Obsidian source classification and defining “local” in early Holocene Southeast Alaska

• Published in: Geoarchaeology Vol. 37; no. 3; pp. 466 - 485
• Main Authors: Schmuck, Nicholas, Carlson, Risa J., Reuther, Joshua, Baichtal, James F., Butler, Don H., Carlson, Eric, Rasic, Jeffrey T.
• Format: Journal Article
• Language: English
• Published: Hoboken Wiley Subscription Services, Inc 01.05.2022
• Subjects: Archaeological sites; Cores; Discriminant analysis; distance‐decay; Fluorescence; Geochemistry; Holocene; microblade core technology; obsidian sourcing; PLS‐DA; Principal components analysis; Southeast Alaska; United States > US; Alaska
• ISSN: 0883-6353; 1520-6548
• DOI: 10.1002/gea.21901

Despite the ubiquity of obsidian in early Holocene archaeological assemblages across Southeast Alaska, artifact sourcing using bi‐plots and Principal Component Analysis has been hampered by the highly correlated geochemistry of two major sources: local Aguada Cove on Suemez Island, and distant Mount Edziza, in the Coast Mountain range. Partial Least Squares Discriminant Analysis (PLS‐DA) models constructed with device‐specific portable X‐ray fluorescence (pXRF) source catalogs benefit from the precision of individual pXRF machines and the ability of PLS‐DA to handle highly correlated data sets to provide a source classification system that complements existing methods. Of the known obsidian sources in or near Southeast Alaska, four are identified in early Holocene archaeological assemblages: Obsidian Cove and Aguada Cove on Suemez Island, Mount Edziza in the Coast Mountain Range, and a newly identified source on Zim Creek, Kupreanof Island. A comprehensive reanalysis of early Holocene microblade cores (101 cores from 13 archaeological sites) across Southeast Alaska confirms the presence of exotic obsidian from Mount Edziza in one of the oldest sites, alongside possible evidence of landscape learning: testing of the obsidian source on Kupreanof Island.
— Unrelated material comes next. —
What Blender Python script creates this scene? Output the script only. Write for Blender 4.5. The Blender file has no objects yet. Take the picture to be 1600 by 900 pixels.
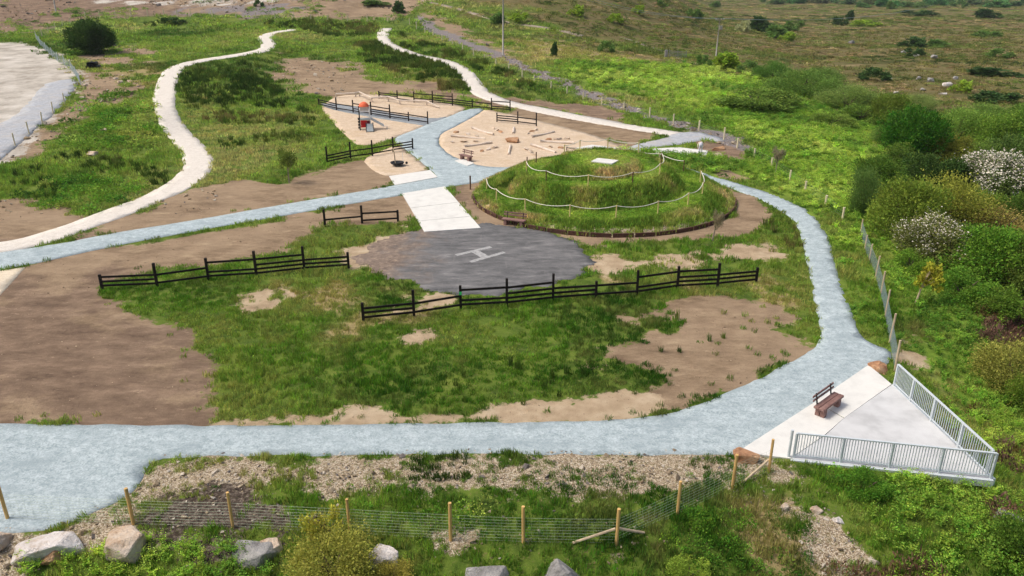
import bpy, bmesh, math, random
import numpy as np
from mathutils import Vector, Matrix, geometry as mgeo
random.seed(7); rng = np.random.default_rng(7)
scn = bpy.context.scene
C = scn.collection
R = math.radians

# ------------------------------------------------------------------ camera
CAM_H = 18.0; FPX = 1200.0; PITCH = math.atan(0.4)
cd = bpy.data.cameras.new('camera'); cam = bpy.data.objects.new('camera', cd); C.objects.link(cam)
cam.location = (0, 0, CAM_H); cam.rotation_euler = (math.pi/2 - PITCH, 0, 0)
cd.sensor_width = 36; cd.lens = 36*FPX/1600; cd.clip_start = 0.5; cd.clip_end = 9000
scn.camera = cam
# ------------------------------------------------------------------ sky, sun, exposure
w = bpy.data.worlds.new('World'); scn.world = w; w.use_nodes = True
nt = w.node_tree; nt.nodes.clear()
sky = nt.nodes.new('ShaderNodeTexSky'); sky.sky_type = 'NISHITA'; sky.sun_disc = False
SUN_EL, SUN_AZ = R(57), R(-92)          # azimuth measured from +Y towards +X
sky.sun_elevation = SUN_EL; sky.sun_rotation = SUN_AZ
sky.air_density = 1.0; sky.dust_density = 6.0; sky.ozone_density = 0.6; sky.altitude = 50
bg = nt.nodes.new('ShaderNodeBackground'); bg.inputs['Strength'].default_value = 0.125
wo = nt.nodes.new('ShaderNodeOutputWorld')
nt.links.new(sky.outputs[0], bg.inputs[0]); nt.links.new(bg.outputs[0], wo.inputs[0])
sd = bpy.data.lights.new('sun', 'SUN'); sd.energy = 1.9; sd.angle = R(16); sd.color = (1, .955, .88)
so = bpy.data.objects.new('sun', sd); C.objects.link(so)
sv = Vector((math.sin(SUN_AZ)*math.cos(SUN_EL), math.cos(SUN_AZ)*math.cos(SUN_EL), math.sin(SUN_EL)))
so.rotation_euler = sv.to_track_quat('Z', 'Y').to_euler(); so.location = (-40, 60, 90)
vs = scn.view_settings; vs.view_transform = 'Standard'; vs.look = 'None'; vs.gamma = 1; vs.use_curve_mapping = False
vs.exposure = 0.10
scn.render.engine = 'CYCLES'
scn.cycles.max_bounces = 5; scn.cycles.diffuse_bounces = 3; scn.cycles.glossy_bounces = 2
scn.cycles.transmission_bounces = 2; scn.cycles.transparent_max_bounces = 4
scn.cycles.use_denoising = True

# ------------------------------------------------------------------ helpers
def lin(r, g, b, k=1.0):
    f = lambda c: (c/255/12.92 if c/255 <= .04045 else ((c/255+.055)/1.055)**2.4)*k
    return (f(r), f(g), f(b))
def sstep(a, b, x):
    t = np.clip((x-a)/(b-a), 0, 1); return t*t*(3-2*t)
def _hash(ix, iy, s):
    n = (ix.astype(np.int64)*374761393 + iy.astype(np.int64)*668265263 + s*1274126177) & 0x7fffffff
    n = (n ^ (n >> 13))*1274126177 & 0x7fffffff
    return ((n ^ (n >> 16)) & 0xffff)/65535.0
def vnoise(x, y, s=0):
    x = np.asarray(x, float); y = np.asarray(y, float)
    ix = np.floor(x); iy = np.floor(y); fx = x-ix; fy = y-iy
    fx = fx*fx*(3-2*fx); fy = fy*fy*(3-2*fy)
    a = _hash(ix, iy, s); b = _hash(ix+1, iy, s); c = _hash(ix, iy+1, s); d = _hash(ix+1, iy+1, s)
    return (a*(1-fx)+b*fx)*(1-fy) + (c*(1-fx)+d*fx)*fy
def fbm(x, y, s=0, o=3):
    t = 0; a = .5; n = 0
    for k in range(o):
        t = t + a*vnoise(x*2**k, y*2**k, s+k*17); n += a; a *= .5
    return t/n

# the mound (a spiral grass hill)
MX, MY, MR = 7.9, 65.5, 11.2
def mound_z(x, y):
    dx = x-MX; dy = y-MY; r = np.hypot(dx, dy)
    ph = np.mod(np.arctan2(dy, dx) + math.pi, 2*math.pi)/(2*math.pi)   # 0 at the left, growing through the front
    hw = .95
    R0 = 9.3-3.4*ph; Z0 = .45+1.5*ph; R1 = R0-3.4; Z1 = Z0+1.5
    Z1 = np.minimum(Z1, 3.0)
    z = np.zeros_like(r)
    def seg(ra, za, rb, zb, zz):
        t = np.clip((ra-r)/np.maximum(ra-rb, .05), 0, 1); t = t*t*(3-2*t)*.6+t*.4
        return np.where((r <= ra) & (r > rb), za+(zb-za)*t, zz)
    ro = np.maximum(R0+hw, .5)
    z = seg(MR, .1, ro, Z0, z); z = seg(ro, Z0, R0-hw, Z0+.08, z)
    z = seg(R0-hw, Z0+.08, R1+hw, Z1, z); z = seg(R1+hw, Z1, np.maximum(R1-hw, .4), Z1+.05, z)
    ri = np.maximum(R1-hw, .4)
    z = seg(ri, Z1+.05, np.maximum(ri-1.1, .05), np.full_like(r, 3.1), z)
    z = np.where(r <= np.maximum(ri-1.1, .05), 3.1, z)
    return z
def base_h(x, y):
    x = np.asarray(x, float); y = np.asarray(y, float)
    z = .022*(np.clip(y, 38, 125)-38)
    # hillside rising at the far left
    left = sstep(40, -25, x - .22*(y-100))
    z = z + left*(.055*np.maximum(np.minimum(y, 260)-95, 0) + .13*np.maximum(np.minimum(y, 300)-185, 0))
    # left bank by the yard
    z = z + 1.2*sstep(-38, -46, x+.0*y)*sstep(75, 95, y)
    # ground falling away to the right of the netted fence and below the platform
    fx = np.interp(y, [0, 18, 28, 36, 50, 70, 100, 140, 220, 400], [17, 14.5, 15.6, 18, 21, 29, 34, 40, 60, 110])
    d = x - fx
    z = z - 2.6*sstep(0, 26, d) - .9*sstep(0, 7, d)*sstep(44, 30, y)
    # bank below the near fence
    z = z - 1.5*sstep(22.6, 17, y+0*x) - 6*sstep(18, -10, y)
    # far swell of the bog
    z = z + (fbm(x/60, y/60, 5)-.5)*2.2*sstep(90, 200, y)
    z = z + 4*sstep(350, 900, y)*(fbm(x/260, y/260, 9)-.45)
    return z
def H(x, y):
    return base_h(x, y) + mound_z(np.asarray(x, float), np.asarray(y, float))
cp, sp = math.cos(PITCH), math.sin(PITCH)
def ray(px, py):
    u = px-800; v = 450-py
    return np.array([u, FPX*cp+v*sp, -FPX*sp+v*cp])/FPX
_T = np.geomspace(14, 4000, 5000)
def P(px, py, hf=None):
    """where the line of sight through a photo pixel meets the ground"""
    d = ray(px, py); hf = hf or H
    zz = CAM_H + d[2]*_T; g = zz - hf(d[0]*_T, d[1]*_T)
    i = int(np.argmax(g < 0))
    if g[i] >= 0: i = len(_T)-1
    a, b = _T[max(i-1, 0)], _T[i]
    for _ in range(22):
        m = .5*(a+b)
        if CAM_H + d[2]*m - float(hf(d[0]*m, d[1]*m)) < 0: b = m
        else: a = m
    return Vector((d[0]*b, d[1]*b, CAM_H+d[2]*b))
def PB(px, py): return P(px, py, base_h)
def PZ(px, py, z):
    d = ray(px, py); t = (z-CAM_H)/d[2]; return Vector((d[0]*t, d[1]*t, z))
def ztop(p, py):
    d = ray(800, py); return CAM_H + p.y*d[2]/d[1]
def gz(x, y): return float(H(x, y))
def world(poly): return np.array([P(*q)[:2] for q in poly])
def worldB(poly): return np.array([PB(*q)[:2] for q in poly])

def sdist(poly, x, y):
    """signed distance to a polygon, positive inside"""
    best = np.full(x.shape, 1e9); ins = np.zeros(x.shape, bool); n = len(poly)
    for i in range(n):
        ax, ay = poly[i]; bx, by = poly[(i+1) % n]
        ex, ey = bx-ax, by-ay; L = ex*ex+ey*ey+1e-12
        t = np.clip(((x-ax)*ex+(y-ay)*ey)/L, 0, 1)
        best = np.minimum(best, (x-ax-t*ex)**2+(y-ay-t*ey)**2)
        c = (ay > y) != (by > y)
        ins ^= c & (x < (bx-ax)*(y-ay)/((by-ay) if by != ay else 1e-12)+ax)
    return np.where(ins, 1, -1)*np.sqrt(best)
def cover(poly, x, y, feather):
    out = np.zeros(x.shape); m = feather*1.2
    k = (x > poly[:, 0].min()-m) & (x < poly[:, 0].max()+m) & (y > poly[:, 1].min()-m) & (y < poly[:, 1].max()+m)
    if k.any(): out[k] = np.clip(.5+.5*sdist(poly, x[k], y[k])/feather, 0, 1)
    return out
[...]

The dominance of the Obsidian Cove source for microblade core production supports hypotheses framing Northwest Coast microblade core morphology as an adaptation to the small nodules of raw material available at the source. A simple distance‐decay model indicates no relationship between core reduction intensity and distance from the source, suggesting high forager mobility characterized by regular trips to Suemez Island (a voyage of up to 380 km) throughout the early Holocene.